A nota diz ainda que o município tem conhecimento das atuais demandas de manutenção do imóvel e já notificou oficialmente a Igreja para a adoção das providências cabíveis. Conforme previsto na legislação, é responsabilidade do proprietário do imóvel zelar pela conservação e manutenção do bem tombado.
Sobre a população em situação de rua, as equipes do Serviço Especializado em Abordagem Social (SEAS) fazem abordagens em todas as regionais da cidade, “oferecendo acompanhamento técnico, com atendimento humanizado e construção de vínculo, articulação intersetorial com as redes de proteção social e diretrizes baseadas na proteção integral”. Já quanto à circulação de ônibus, a Superintendência de Mobilidade (Sumob) informa que a igreja fica “em região de ampla circulação e atratividade na cidade, o que demanda alto volume de ônibus em circulação”.

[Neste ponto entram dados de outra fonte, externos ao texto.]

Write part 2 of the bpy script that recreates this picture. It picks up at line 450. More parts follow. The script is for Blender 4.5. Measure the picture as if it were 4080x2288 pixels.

Na esfera estadual, a presidência do Iepha-MG informa que mantém diálogo com a Mitra Arquidiocesana de Belo Horizonte e se reuniu, recentemente, com a instituição para orientar sobre alterações que devem ser realizadas na infraestrutura da Igreja, conforme o projeto já aprovado pelo instituto. Lembrando que a execução das intervenções é de responsabilidade da proprietária do imóvel, a Cúria Metropolitana da Arquidiocese de Belo Horizonte, o Iepha-MG informou, em nota, que orientou a responsável sobre os procedimentos necessários para acesso a recursos previstos por leis de fomento.
“A captação deve ser feita diretamente pela proprietária do imóvel, nos termos da legislação, para garantir a conservação da Igreja, que é um bem cultural protegido nas esferas municipal e estadual e reconhecido por sua relevância cultural, arquitetônica e artística.”